In the last year and a half, the newly elected Hungarian government has been dismantling the post-communist system of constitutional checks and balances to create a state that centralizes political control in the hands of one political party. In its place, the governing party has enacted a new constitution and a host of supporting laws that eliminate almost all checks on power. In this lecture, Scheppele will describe the new constitutional system and explain why Hungary’s new legal order is “unconstitutional” when assessed by the standards of formal validity, democratic legitimacy, European constitutionalism and Hungary’s constitutional traditions.

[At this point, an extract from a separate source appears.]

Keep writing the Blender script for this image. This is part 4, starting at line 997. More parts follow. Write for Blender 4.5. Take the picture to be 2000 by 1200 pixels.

Kim Lane Scheppele is the Laurance S. Rockefeller Professor of Sociology and Public Affairs in the Woodrow Wilson School and the University Center for Human Values as well as Director of the Program in Law and Public Affairs, Princeton University. She joined the Princeton faculty in 2005 after nearly a decade on the faculty of the University of Pennsylvania School of Law, where she was the John J. O'Brien Professor of Comparative Law. From 1994-1998, Scheppele lived in Budapest, doing research at the Constitutional Court of Hungary and teaching at both the University of Budapest and at Central European University, where she was a founding director of the Program in Gender and Culture. Scheppele’s work concentrates on the intersection of constitutional and international law, particularly in constitutional systems under stress. After 1989, Scheppele studied the emergence of constitutional law in Hungary and Russia, living in both places for extended periods. After 9/11, Scheppele has researched the effects of the international "war on terror" on constitutional protections around the world. She studied the transition of countries from police states to constitutional rule-of-law states and after the Twin Towers fell, she studies the process in reverse. Her many publications on both post-1989 constitutional transitions and on post-9/11 constitutional challenges have appeared in law reviews, social science journals and in many languages (including Russian, Hungarian and French). Her new book The International State of Emergency: The Rise of Global Security Law (Harvard University Press) is forthcoming in 2013.